The Senate Appropriations Committee on Thursday planned to vote on its version of the Department of Energy’s fiscal year 2025 appropriations bill, the committee announced.
The bill, which funds other agencies, is one of five pieces of legislation scheduled for debate and a vote in a marathon session that was to begin at 9:30 a.m. Among the other bills on the committee’s slate is the defense appropriations bill, which funds Pentagon programs including the nuclear forces of U.S. Strategic Command.
The committee had not published its DOE budget bill as of Sunday. The panel has marked up multi-bill packages each Thursday for the past two weeks and has typically shared bill and report language online the same day the bills pass.
If Thursday’s committee meeting happens as planned, all 12 annual appropriations bills will be ready for the Senate floor once the upper chamber returns from its annual August recess.
The House left town for recess last week without approving its own version of the energy and water bill, which made it all the way to the floor before a few Republicans mutinied and opposed the measure, effectively sinking its chances for passage in the lower chamber, where substantially all Democrats said they would vote against it.
Rep. Charles Fleischmann (R-Tenn.), the chair of the House Appropriations energy and water development subcommittee, shared news of the bill’s apparent death on the floor Tuesday during an after-hours meeting of the House Nuclear Cleanup Caucus on Capitol Hill.

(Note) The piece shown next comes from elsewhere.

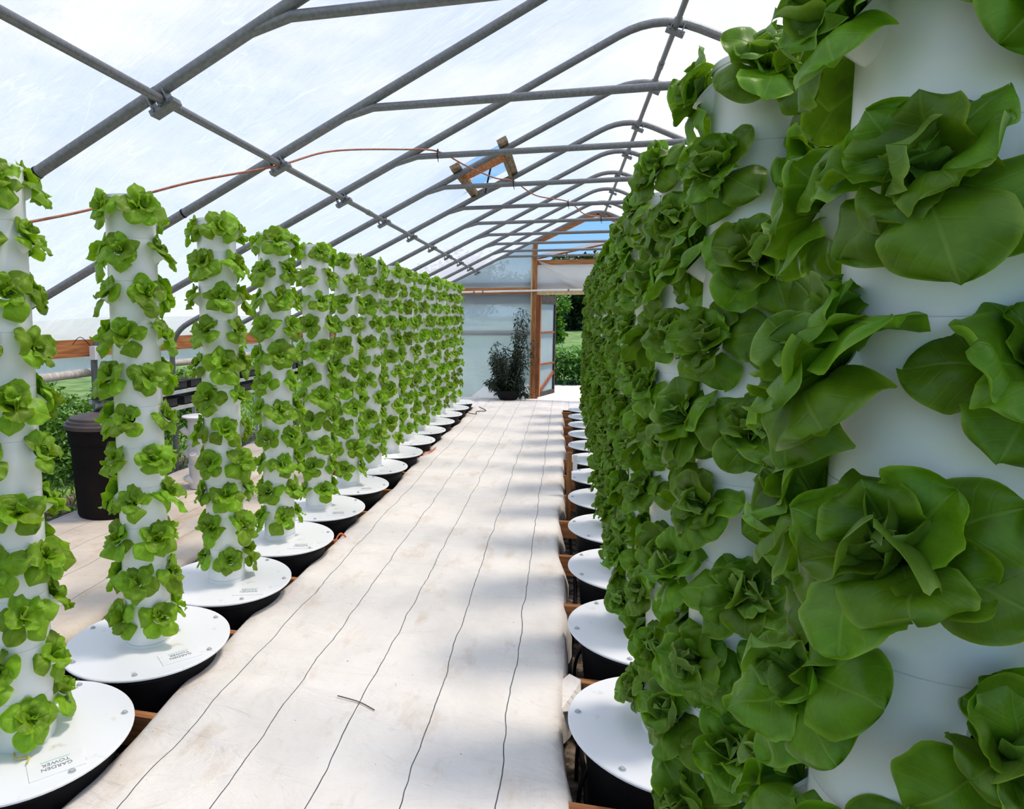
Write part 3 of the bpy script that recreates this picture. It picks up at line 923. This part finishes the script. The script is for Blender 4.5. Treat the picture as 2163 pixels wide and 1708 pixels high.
def plan_lettuce(kind, el, r):
    """list of (class, variant, local 4x4) for one plant; local z = plant axis, local x = up along the column"""
    res = []
    if kind == 'young':
        rings = [('o', r.integers(4, 7), 0.90, 0.16), ('m', r.integers(3, 5), 0.82, 0.15), ('h', r.integers(2, 4), 0.74, 0.3)]
        sc_ = r.uniform(0.84, 1.12)
    else:
        rings = [('o', r.integers(5, 8), 1.0, 0.12), ('m', r.integers(5, 7), 0.95, 0.14), ('h', r.integers(5, 8), 1.0, 0.3)]
        sc_ = r.uniform(0.88, 1.1)
    for cl, n, s0, js in rings:
        ph0 = r.uniform(0, 6.28)
        nv = {'o': 10, 'm': 8, 'h': 6}[cl]
        for q in range(int(n)):
            phi = ph0 + 6.283 * q / n + r.normal(0, 0.16)
            lift = el * 0.95 * max(0.0, math.cos(phi)) ** 1.2 if cl == 'o' else el * 0.5 * max(0.0, math.cos(phi))
            if math.cos(phi) < -0.3 and cl == 'o': lift -= r.uniform(0.0, 0.22)
            s = s0 * sc_ * r.uniform(1 - js, 1 + js) * (0.85 if (cl == 'o' and math.cos(phi) > 0.6) else 1.0)
            mtx = Matrix.Rotation(phi, 4, 'Z') @ Matrix.Rotation(-(lift + r.normal(0, 0.10)), 4, 'Y') @ Matrix.Rotation(r.normal(0, 0.14), 4, 'X')
            rad = {'o': 0.006, 'm': 0.004, 'h': 0.003}[cl]
            mtx = mtx @ Matrix.Translation(Vector((rad, 0, 0))) @ Matrix.Diagonal(Vector((s, s * r.uniform(.92, 1.1), s, 1)))
            res.append((cl, int(r.integers(0, nv)), mtx))
    return res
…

For the National Nuclear Security Administration and its active nuclear-weapons programs, the White House requested about $25 billion for 2025, a $1-billion boost compared with the 2024 appropriation. The House Appropriations Committee provided more than the request.
For the Department of Energy’s Office of Environmental Management, the White House requested about $8.2 billion, or roughly $253 million fewer than the 2024 budget. House appropriators were willing to provide a little more than the request for cleanup.
For DOE’s Office of Nuclear Energy, the White House sought $1.7 billion for the fiscal year that begins Oct. 1, down about $94 million compared with the 2024 appropriation. The House Appropriations Committee provided more than that for 2025, mostly in the form of unrequested extra funding for advanced reactor development.